Oregon foreclosure ruling goes against lenders

GRANTS PASS, Ore. (AP) — The Oregon Court of Appeals ruled Wednesday that lenders using an electronic system to rapidly package and sell mortgages must go through the courts to begin foreclosure proceedings.

The ruling issued by a three-judge panel of the court said creditors that use Mortgage Electronic Registration Systems Inc. instead of publicly recording the ownership history of a trust deed cannot take advantage of a foreclosure process outside the court system.

To foreclose on a property without judicial involvement, lenders must file with county authorities a full history of who has owned a loan.

The service known as MERS was created by the mortgage industry in the 1990s to make it easier to bundle and sell home loans on the secondary market. It handles about 60 percent of mortgages nationwide.

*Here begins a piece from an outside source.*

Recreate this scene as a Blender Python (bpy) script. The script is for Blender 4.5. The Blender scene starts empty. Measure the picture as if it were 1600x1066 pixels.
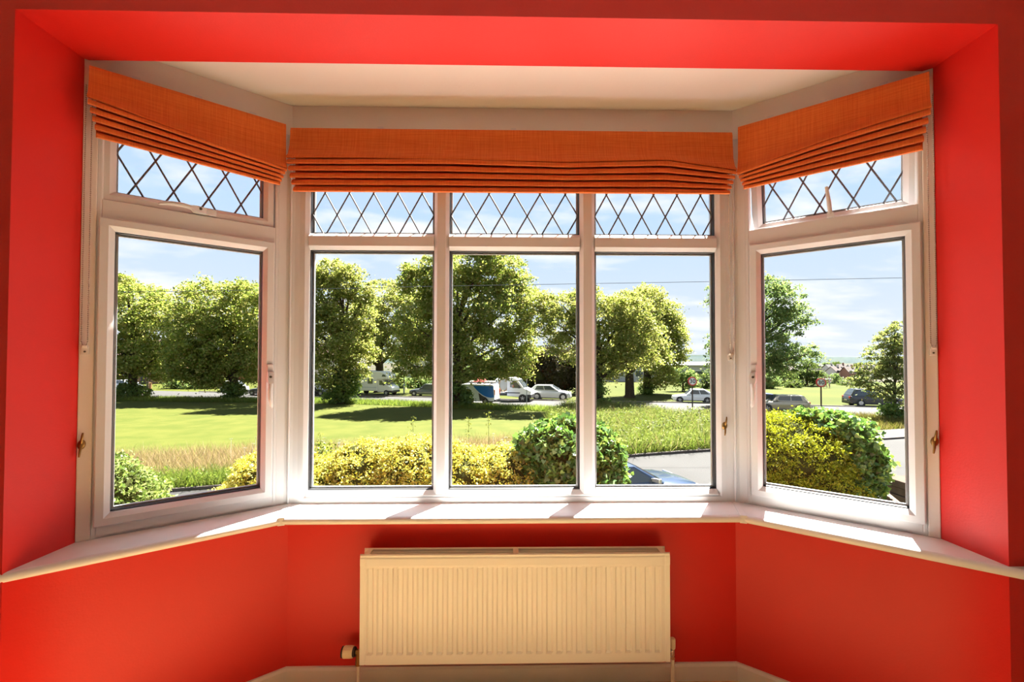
import bpy, bmesh, math, random
import numpy as np
from mathutils import Vector, Matrix

# ------------------------------------------------------------------ camera, sky, sun, exposure
SC = bpy.context.scene
COL = SC.collection
H = 1.49                      # eye height above the room floor
F_PX, CY = 680.0, 548.9
YAW, PITCH, ROLL = 0.01753, 0.01914, 0.0013
SUN_EL, SUN_AZ, SUN_STRENGTH = 57.0, 33.5, 9.0
SKY_STRENGTH = 0.198
EXPOSURE = 2.5
GZ = H - 4.35                 # level of the park and the roads

_fw = Vector((math.sin(YAW)*math.cos(PITCH), math.cos(YAW)*math.cos(PITCH), math.sin(PITCH)))
_rt = Vector((math.cos(YAW), -math.sin(YAW), 0))
_up = _rt.cross(_fw)
_r2 = _rt*math.cos(ROLL) + _up*math.sin(ROLL)
_u2 = -_rt*math.sin(ROLL) + _up*math.cos(ROLL)
cd = bpy.data.cameras.new('camera')
cd.sensor_width = 36.0
cd.lens = 36.0*F_PX/1600.0
cd.shift_y = (CY-533.0)/1600.0
cd.clip_start, cd.clip_end = 0.05, 6000
cam = bpy.data.objects.new('camera', cd)
COL.objects.link(cam)
cam.matrix_world = Matrix(((_r2.x, _u2.x, -_fw.x, 0), (_r2.y, _u2.y, -_fw.y, 0), (_r2.z, _u2.z, -_fw.z, H), (0, 0, 0, 1)))
SC.camera = cam
SC.view_settings.view_transform = 'Standard'
SC.view_settings.look = 'None'
SC.view_settings.gamma = 1.0
SC.view_settings.use_curve_mapping = False
SC.view_settings.exposure = EXPOSURE

def _ray(u, v):
    return _fw + _r2*((u-800)/F_PX) - _u2*((v-CY)/F_PX)
def at(u, v, Y):
    """world point at depth Y seen at photo position (u, v)"""
    r = _ray(u, v); t = Y/r.y
    return Vector((r.x*t, Y, H + r.z*t))
def ground(u, v, z=None):
    r = _ray(u, v); t = ((GZ if z is None else z)-H)/r.z
    return Vector((r.x*t, r.y*t, GZ if z is None else z))

def build_sky():
    w = bpy.data.worlds.new('sky'); SC.world = w; w.use_nodes = True
    n, l = w.node_tree.nodes, w.node_tree.links
    n.clear()
    tc = n.new('ShaderNodeTexCoord'); sep = n.new('ShaderNodeSeparateXYZ'); l.new(tc.outputs['Generated'], sep.inputs[0])
    def M(op, a, b=None, clamp=False):
        m = n.new('ShaderNodeMath'); m.operation = op; m.use_clamp = clamp
        for i, x in enumerate((a, b)):
            if x is None: continue
            if isinstance(x, (int, float)): m.inputs[i].default_value = x
            else: l.new(x, m.inputs[i])
        return m.outputs[0]
    z = M('MAXIMUM', sep.outputs['Z'], 0.0)
    den = M('ADD', z, 0.16)
    px, py = M('DIVIDE', sep.outputs['X'], den), M('DIVIDE', sep.outputs['Y'], den)
    cmb = n.new('ShaderNodeCombineXYZ'); l.new(px, cmb.inputs[0]); l.new(M('MULTIPLY', py, 1.7), cmb.inputs[1]); cmb.inputs[2].default_value = 3.7
    base = n.new('ShaderNodeValToRGB'); l.new(z, base.inputs[0])
    cr = base.color_ramp
    cr.elements[0].position, cr.elements[0].color = 0.0, (0.80, 0.87, 0.95, 1)
    cr.elements[1].position, cr.elements[1].color = 1.0, (0.36, 0.54, 0.92, 1)
    e = cr.elements.new(0.10); e.color = (0.72, 0.82, 0.95, 1)
    e = cr.elements.new(0.30); e.color = (0.55, 0.74, 0.98, 1)
    nz = n.new('ShaderNodeTexNoise'); l.new(cmb.outputs[0], nz.inputs['Vector'])
    nz.inputs['Scale'].default_value = 1.15; nz.inputs['Detail'].default_value = 9; nz.inputs['Roughness'].default_value = 0.58
    rp = n.new('ShaderNodeValToRGB'); l.new(nz.outputs['Fac'], rp.inputs[0])
    rp.color_ramp.elements[0].position, rp.color_ramp.elements[1].position = 0.49, 0.64
    mx = n.new('ShaderNodeMix'); mx.data_type = 'RGBA'
    l.new(rp.outputs['Color'], mx.inputs[0]); l.new(base.outputs[0], mx.inputs[6]); mx.inputs[7].default_value = (0.98, 1.0, 1.02, 1)
    # below the horizon: the colour of hazy land
    below = M('LESS_THAN', sep.outputs['Z'], 0.0)
    mb_ = n.new('ShaderNodeMix'); mb_.data_type = 'RGBA'; l.new(below, mb_.inputs[0]); l.new(mx.outputs[2], mb_.inputs[6])
    mb_.inputs[7].default_value = (0.30, 0.36, 0.30, 1)
    bg = n.new('ShaderNodeBackground'); l.new(mb_.outputs[2], bg.inputs[0]); bg.inputs[1].default_value = SKY_STRENGTH
    out = n.new('ShaderNodeOutputWorld'); l.new(bg.outputs[0], out.inputs[0])
build_sky()

sd = bpy.data.lights.new('sun', 'SUN'); sd.energy = SUN_STRENGTH; sd.angle = math.radians(0.55); sd.color = (1.0, 0.955, 0.88)
sun = bpy.data.objects.new('sun', sd); COL.objects.link(sun)
_e, _a = math.radians(SUN_EL), math.radians(SUN_AZ)
_sd = Vector((math.sin(_a)*math.cos(_e), math.cos(_a)*math.cos(_e), math.sin(_e)))
sun.rotation_euler = _sd.to_track_quat('Z', 'Y').to_euler()
sun.location = _sd*60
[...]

The case stems from a foreclosure case filed against a Clackamas County homeowner in 2009. The homeowner challenged a trustee sale of her house on grounds that MERS never received any loan payments, so could not act as the beneficiary of the trust deed.

A Clackamas County judge ruled in favor of MERS and the lender, allowing the sale to go forward. The appeals court reversed the ruling.

“A beneficiary that uses MERS to avoid publicly recording assignments of a trust deed cannot avail itself of a nonjudicial foreclosure process that requires that very thing — public recorded assignments,” wrote Justice Lynn Nakamoto.

MERS Vice President Janis Smith said the ruling goes against the bulk of state and federal rulings on the issue and will increase the costs of foreclosures for lenders, as well as add to the burden of the courts.

Smith said they will appeal to the Oregon Supreme Court.